The point of the movie was to capture his perspective, which it did well. Lots of point-of-view scenes and interesting attempts at dramatizing his fantasies, memories and random thoughts. I was taken with how vividly the movie portrayed his sense of ‘being done to’. He was completely at the mercy of those around him, and suffered big and little frustrations almost continuously.

Of course, I couldn’t help but draw comparisons to my son. Owen is even more vulnerable than Jean-Do as Owen doesn’t hear, and doesn’t have the same language base to understand what is happening. (How horrifying to comprehend the extent of that vulnerability, and yet how life-affirming – Owen is completely unguarded and undefended, which invites protectiveness and loving care in those around him. Owen often brings out the best in people, and he receives it fully.)

Jean-Do was literate. Articulate. Intelligent. Put aside for a minute the unimaginable challenge of losing all voluntary body function – Jean-Do had things relatively easy, from a communication perspective. He only had to learn one thing: how to adapt what he already knew. Brutal reality yes, but not insurmountable. As I contemplate how this relates to Owen, I realize even more how his Deafness limits his potential.
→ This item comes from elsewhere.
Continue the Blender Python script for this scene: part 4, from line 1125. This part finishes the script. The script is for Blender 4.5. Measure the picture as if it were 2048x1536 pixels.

And I realize how different it is for one to be born with his disabilities, rather than losing abilities in adulthood.

What made Jean-Do relate-able was capacity for language, memory and perception. And his ability to use one to communicate the others. What about Owen? And others like him? We’ve made great strides in our society in accepting and accommodating both physical and developmental disabilities. People who are non-verbal and with uncertain, unproven intellectual capacities are not so easily assimilated.

Maybe Jean-Do’s story is so compelling because as a society we find him palatable, because he can communicate. (I wonder how many times people have asked if I have seen “My Left Foot”…?) Certainly this movie would not have been made if he couldn’t. So one step further: maybe this drives my desire to give Owen a communication system – to make him more presentable to the world, to be able to say “See? There’s a regular boy in there!”.

I will spend some time wondering to what extent this is supporting or killing Owen’s humanity.